Ian Mackay Remixes & Remasters 7Seconds 1986 Vital Release ‘New Wind’ (ALBUM REVIEW)

For this reissue of 7Seconds 1986 release New Wind, original producer Ian MacKaye and Inner Ear Studios’ Don Zientara ‘reimagined’ the album, delivering Change In My Head. The effort removes some songs, remixes the full record, plays with the track order and unearths a few unreleased gems from the original recording session. 

New Wind, the title alone declared a change was coming, and it is the 7Seconds album that most original fans felt started moving the group too far from their punk/hardcore roots. MacKaye and Zientara worked to perk up the sound a touch, yet this restored effort still clearly displays a band in transition. 7Seconds, Kevin (Seconds) and Steve (Youth) Marvelli, along with drummer Troy Mowat, were moving away from their punk hardcore youth, growing up, finding jobs, having babies, and looking to expand their sound. 

They looked towards artists like U2 (who they thanked in the original liner notes), The Replacements, and more indie rock of the time for inspiration. “Expect to Change” has the Irish band’s influence running through it while still staying heavy, and “Somebody Help Me Scream” would not have been out of place as a Tim outtake. For a band that was pivotal to the straight edge Youth Crew movement, this shift was a bit too mainstream for fans, yet the album has become incredibly inspirational for future pop-punk artists. 

That’s where the meat of the record lives, the melodic “Grown Apart” could speak to the scene or life itself, the gang vocals and layered sounds of “Put These Words To Music” had a direct effect on bands like Pennywise and “Man Enough To Care” displays lyrics that influenced future emo artists. 7Seconds kept things rumbling on the bright “New Wind” with its “woah-ho” yells, the bumping “Tied Up In Rhythm” and the anthemic “Still Believe” which slams excellently. A few efforts like “The Inside” and “Just One Day” sound like love children between Dinosaur Jr’s aggression and Soul Asylum’s catchy indie rock. 

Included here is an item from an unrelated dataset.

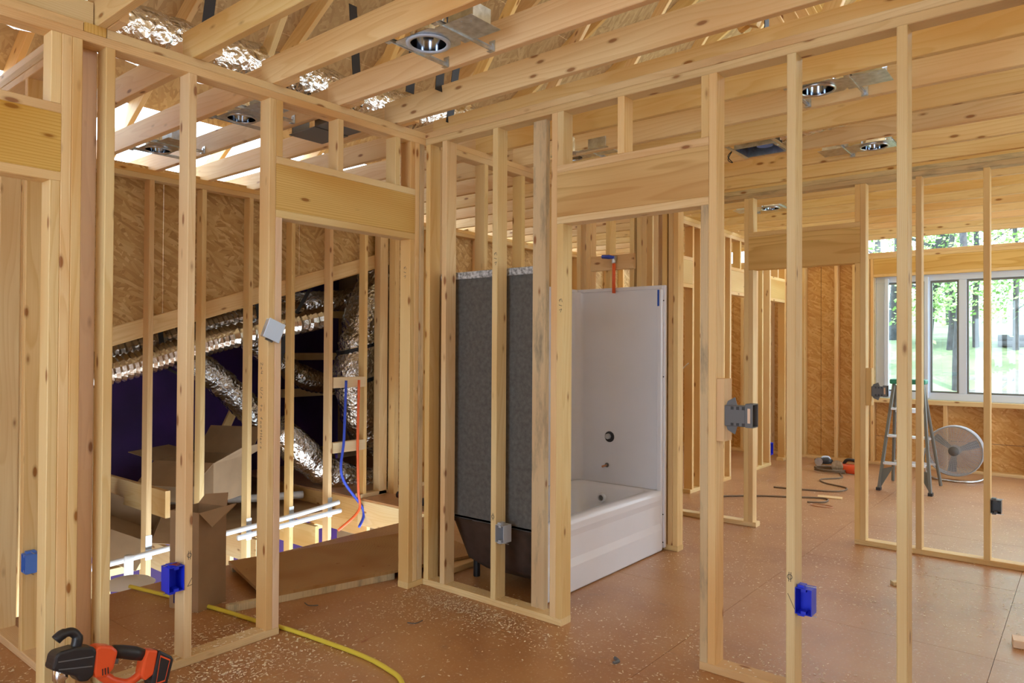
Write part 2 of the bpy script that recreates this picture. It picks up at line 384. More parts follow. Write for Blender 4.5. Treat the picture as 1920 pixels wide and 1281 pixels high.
for y0, y1 in ((2.016, 2.964), (0.05, 1.052)):
    bd('header_plate', wl, XA-D, XA, y0, y1, ZH0, ZH1, 'pine')
    bd('header', wl, XA-.040, XA, y0, y1, ZH1, ZH2, 'header'); bd('header', wl, XA-D, XA-.049, y0, y1, ZH1, ZH2, 'header')
    bd('header_plate', wl, XA-D, XA, y0, y1, ZH2, ZH3, 'pine')
for y in (2.016, 2.393, 2.806, 2.926, 1.014, .64, .26, .05): stud_x(wl, y, ZH3, H1, name='cripple_stud')
stud_x(wl, .05, T, ZH0, name='jack_stud'); stud_x(wl, .012, T, H1); stud_x(wl, -.39, T, H1)
bd('bottom_plate', wl, XA-D, XA, -2.0, .088, 0, T, 'plate')
# back wall (B)
wb = empty('wall_back', (-1.5, YB, 0), 'open pine stud wall in front of the bathtub room', 'wall', kind='structure')
bd('bottom_plate', wb, XA+.001, -2.147, YB, YB+D, 0, T, 'plate')
bd('bottom_plate', wb, -1.382, 2.2, YB, YB+D, 0, T, 'plate')
bd('top_plate', wb, XA+.002, 2.2, YB, YB+D, H1, H1+T, 'plate')
bd('top_plate', wb, XA-D, 2.2, YB, YB+D, H1+T+.0005, H2, 'plate')
for x in (-3.177, -3.038, -2.636, -1.344, -.998, -.583, -.177, .23, .63, 1.04): stud_y(wb, x, T, H1)
stud_y(wb, -2.223, T, H1)
bd('stud', wb, -2.385, -2.296, YB+D-T, YB+D, T, H1, 'grey')
stud_y(wb, -2.185, T, ZH0, name='jack_stud'); stud_y(wb, -1.382, T, ZH0, name='jack_stud', mat='grey')
bd('header_plate', wb, -2.185, -1.344, YB, YB+D, ZH0, ZH1, 'pine')
bd('header', wb, -2.185, -1.344, YB, YB+.040, ZH1, ZH2, 'header'); bd('header', wb, -2.185, -1.344, YB+.049, YB+D, ZH1, ZH2, 'header')
bd('header_plate', wb, -2.185, -1.344, YB, YB+D, ZH2, ZH3, 'pine')
for x in (-2.185, -1.821, -1.382): stud_y(wb, x, ZH3, H1, name='cripple_stud')
bd('blocking', wb, -1.305, -1.267, YB+.0, YB+.085, 1.04, 1.318, 'pine')
# wall behind the cluster on the left (C)
wc = empty('wall_side', (-4.2, 1.127, 0), 'short pine stud wall running off behind the left door opening', 'wall', kind='structure')
CY = 1.127
bd('bottom_plate', wc, -5.4, XA-D, CY, CY+D, 0, T, 'plate')
bd('top_plate', wc, -5.4, XA-D, CY, CY+D, H1, H1+T, 'plate'); bd('top_plate', wc, -5.4, XA-D, CY, CY+D, H1+T, H2, 'plate')
bd('stud', wc, XA-D-T, XA-D-.001, CY, CY+D, .93, H1, 'pink'); bd('stud', wc, XA-D-T+.006, XA-D-.001, CY, CY+D, T, .93, 'pink')
for x in (-3.868, -4.248, -4.654, -5.06, -5.4): stud_y(wc, x, T, H1, y0=CY)
bd('stud', wc, -4.292, -4.402, CY-.02, CY+D, T, H1, 'pink')
# wall that closes the tub bay on its long side (continues the left wall)
w2 = empty('wall_tub', (XA, 4, 0), 'stud wall along the long side of the bathtub', 'wall', kind='structure')
bd('bottom_plate', w2, XA-D, XA, YB+D, 4.70, 0, T, 'far'); bd('top_plate', w2, XA-D, XA, YB+D, YE, H1, H1+T, 'far'); bd('top_plate', w2, XA-D, XA, YB+D, YE, H1+T, H2, 'far')
for y in (3.16, 3.60, 4.005, 4.41): stud_x(w2, y, T, H1, mat='far')
# end wall of the tub bay (D)
wd = empty('wall_tub_end', (-2.8, 4.7, 0), 'stud wall at the plumbing end of the bathtub', 'wall', kind='structure')
DY = 4.705
bd('bottom_plate', wd, XA, -2.30, DY, DY+D, 0, T, 'plate'); bd('top_plate', wd, XA-D, -2.30, DY, DY+D, H1, H1+T, 'far'); bd('top_plate', wd, XA-D, -2.30, DY, DY+D, H1+T, H2, 'far')
for x in (-3.178, -3.09, -2.91, -2.70, -2.64, -2.50, -2.43, -2.38, -2.341): stud_y(wd, x, T, H1, y0=DY, mat='far')
bd('blocking', wd, -3.02, -2.645, DY-.038, DY-.001, 2.05, 2.165, 'far')
# second cross wall (E)
we = empty('wall_cross', (-1.5, YE, 0), 'second stud wall with a door opening before the window room', 'wall', kind='structure')
bd('bottom_plate', we, -3.13, -2.128, YE, YE+D, 0, T, 'plate'); bd('bottom_plate', we, -1.384, 2.2, YE, YE+D, 0, T, 'plate')
bd('top_plate', we, -3.13, 2.2, YE, YE+D, H1, H1+T, 'grey'); bd('top_plate', we, -3.13, 2.2, YE, YE+D, H1+T, H2, 'grey')
for x in (-2.231, -1.346, -.980, -.574, -.168, .24, .65, -2.60, -3.0): stud_y(we, x, T, H1, y0=YE, mat='far')
stud_y(we, -2.193, T, ZH0, y0=YE, mat='far', name='jack_stud'); stud_y(we, -1.384, T, ZH0, y0=YE, mat='far', name='jack_stud')
bd('header', we, -2.193, -1.346, YE, YE+.040, ZH0, ZH2, 'header'); bd('header', we, -2.193, -1.346, YE+.049, YE+D, ZH0, ZH2, 'header')
bd('header_plate', we, -2.193, -1.346, YE, YE+D, ZH2, ZH3, 'far')
for x in (-2.193, -1.384): stud_y(we, x, ZH3, H1, y0=YE, mat='far', name='cripple_stud')
bd('blocking', we, -1.307, -1.269, YE, YE+.085, 1.04, 1.318, 'far')
# long wall with doorways down the far room (G)
wg = empty('wall_far_left', (XG, 7.5, 0), 'stud wall with doorways along the far room', 'wall', kind='structure')
bd('top_plate', wg, XG-D, XG, YE+D, 9.9, H1, H1+T, 'far'); bd('top_plate', wg, XG-D, XG, YE+D, 9.9, H1+T, H2, 'far')
for y0, y1 in ((YE+D, 5.98), (6.68, 6.94), (7.46, 7.72), (8.45, 9.0), (9.45, 9.9)): bd('bottom_plate', wg, XG-D, XG, y0, y1, 0, T, 'plate')
for y in (5.87, 5.94, 6.72, 6.90, 7.50, 7.68, 8.50, 8.68, 8.94, 9.50, 9.70, 9.84): stud_x(wg, y, T, H1, x1=XG, mat='far')
for y0, y1 in ((5.978, 6.72), (6.938, 7.50), (7.718, 8.50), (8.978, 9.50)):
    bd('header_plate', wg, XG-D, XG, y0, y1, ZH0-.035, ZH1-.035, 'far'); bd('header', wg, XG-D, XG, y0, y1, ZH1-.035, ZH2-.035, 'header'); bd('header_plate', wg, XG-D, XG, y0, y1, ZH2-.035, ZH3-.035, 'far')
    for yy in (y0+.25,): stud_x(wg, yy, ZH3-.035, H1, x1=XG, mat='far', name='cripple_stud')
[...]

MacKaye and Zientara’s best work finds them completely (and thankfully) cutting the original album’s experimental closer, the eight-minute “Could Blind Jam,” while unearthing two tunes, “Compro” and “Change In My Head,” that are the heaviest, most hardcore offerings on the album. Clearly, with the original release, 7Seconds wanted to excise these raw bangers for more polished tunes, but now these newly delivered songs add much-needed grit to the record, elevating the project.

   Long time 7Seconds fans will likely stick with New Wind (which is also being remastered and released), however Change In My Head will bring a fresh perspective to an album that could certainly benefit from it.